§ **Provided data**
::::::::::

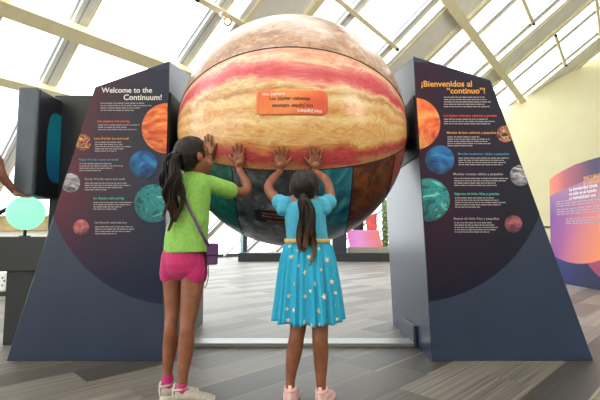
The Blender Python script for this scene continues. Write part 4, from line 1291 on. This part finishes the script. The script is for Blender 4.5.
mb.tube([(px_ - .03, 2.820, .86), (px_ - .03, 2.820, .74)], [(.115, .15), (.115, .155)], 20, side=(1, 0, 0))
for s_ in (-1, 1):
    y = 2.820 + s_ * .078; mb.tube([(px_ - .03, y, .78), (px_ - .02, y, .44), (px_ - .03, y, .12)], [.082, .066, .058], 16, sub=3)
remeshed('trousers', mb, M['slate'], p3, .006, 3)
for s_ in (-1, 1): shoe(p3, (px_ - .085, 2.820 + s_ * .078), (1, 0), .23, .085, .085, M['shoe_grey'], M['shoe_white'])

# ------------------------------------------------------------------ light: bright overcast sky through the glass roof, added fill lights in the room
w = bpy.data.worlds.new('overcast'); SC.world = w; w.use_nodes = True
nt = w.node_tree; bg = nt.nodes['Background']
tc = nt.nodes.new('ShaderNodeTexCoord'); sx = nt.nodes.new('ShaderNodeSeparateXYZ'); nt.links.new(tc.outputs['Generated'], sx.inputs[0])
rp = nt.nodes.new('ShaderNodeValToRGB'); nt.links.new(sx.outputs['Z'], rp.inputs[0])
rp.color_ramp.elements[0].position = 0; rp.color_ramp.elements[0].color = (.95, .97, 1, 1)
rp.color_ramp.elements[1].position = .8; rp.color_ramp.elements[1].color = (1, 1, 1, 1)
nt.links.new(rp.outputs[0], bg.inputs[0])
bg.inputs['Strength'].default_value = 4.6
def area(name, loc, aim, size, power, col=(1, 1, 1), sy=None):
    l = bpy.data.lights.new(name, 'AREA'); l.energy = power; l.color = col; l.size = size
    if sy: l.shape = 'RECTANGLE'; l.size_y = sy
    o = bpy.data.objects.new(name, l); COL.objects.link(o); o.location = loc
    o.rotation_euler = (V(aim) - V(loc)).to_track_quat('-Z', 'Y').to_euler()
    return o
area('overhead_fill', (1.5, -4, 7.5), (0, 2.5, .8), 5, 160, (1, .96, .9))  # added fill from high behind the camera, no real fixture
area('rear_fill', (1, -11, 2.6), (2, 4, 9), 14, 230, (1, .98, .95), 4)  # added fill from the back, tilted up to the roof; no windows modelled
area('roof_fill', (6.5, -1, 4.2), (6, 10, 8), 5, 520, (1, .98, .93), 4)  # added light to brighten the undersides of beams and soffits
SC.view_settings.view_transform = 'Standard'
SC.view_settings.look = 'None'
SC.view_settings.gamma = 1
SC.view_settings.exposure = 0.0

::::::::::

§ **Objective**
In your copy, leave out the pictures and reproduce the material above exactly.

§ **Reply**
The Blender Python script for this scene continues. Write part 4, from line 1291 on. This part finishes the script. The script is for Blender 4.5.
mb.tube([(px_ - .03, 2.820, .86), (px_ - .03, 2.820, .74)], [(.115, .15), (.115, .155)], 20, side=(1, 0, 0))
for s_ in (-1, 1):
    y = 2.820 + s_ * .078; mb.tube([(px_ - .03, y, .78), (px_ - .02, y, .44), (px_ - .03, y, .12)], [.082, .066, .058], 16, sub=3)
remeshed('trousers', mb, M['slate'], p3, .006, 3)
for s_ in (-1, 1): shoe(p3, (px_ - .085, 2.820 + s_ * .078), (1, 0), .23, .085, .085, M['shoe_grey'], M['shoe_white'])

# ------------------------------------------------------------------ light: bright overcast sky through the glass roof, added fill lights in the room
w = bpy.data.worlds.new('overcast'); SC.world = w; w.use_nodes = True
nt = w.node_tree; bg = nt.nodes['Background']
tc = nt.nodes.new('ShaderNodeTexCoord'); sx = nt.nodes.new('ShaderNodeSeparateXYZ'); nt.links.new(tc.outputs['Generated'], sx.inputs[0])
rp = nt.nodes.new('ShaderNodeValToRGB'); nt.links.new(sx.outputs['Z'], rp.inputs[0])
rp.color_ramp.elements[0].position = 0; rp.color_ramp.elements[0].color = (.95, .97, 1, 1)
rp.color_ramp.elements[1].position = .8; rp.color_ramp.elements[1].color = (1, 1, 1, 1)
nt.links.new(rp.outputs[0], bg.inputs[0])
bg.inputs['Strength'].default_value = 4.6
def area(name, loc, aim, size, power, col=(1, 1, 1), sy=None):
    l = bpy.data.lights.new(name, 'AREA'); l.energy = power; l.color = col; l.size = size
    if sy: l.shape = 'RECTANGLE'; l.size_y = sy
    o = bpy.data.objects.new(name, l); COL.objects.link(o); o.location = loc
    o.rotation_euler = (V(aim) - V(loc)).to_track_quat('-Z', 'Y').to_euler()
    return o
area('overhead_fill', (1.5, -4, 7.5), (0, 2.5, .8), 5, 160, (1, .96, .9))  # added fill from high behind the camera, no real fixture
area('rear_fill', (1, -11, 2.6), (2, 4, 9), 14, 230, (1, .98, .95), 4)  # added fill from the back, tilted up to the roof; no windows modelled
area('roof_fill', (6.5, -1, 4.2), (6, 10, 8), 5, 520, (1, .98, .93), 4)  # added light to brighten the undersides of beams and soffits
SC.view_settings.view_transform = 'Standard'
SC.view_settings.look = 'None'
SC.view_settings.gamma = 1
SC.view_settings.exposure = 0.0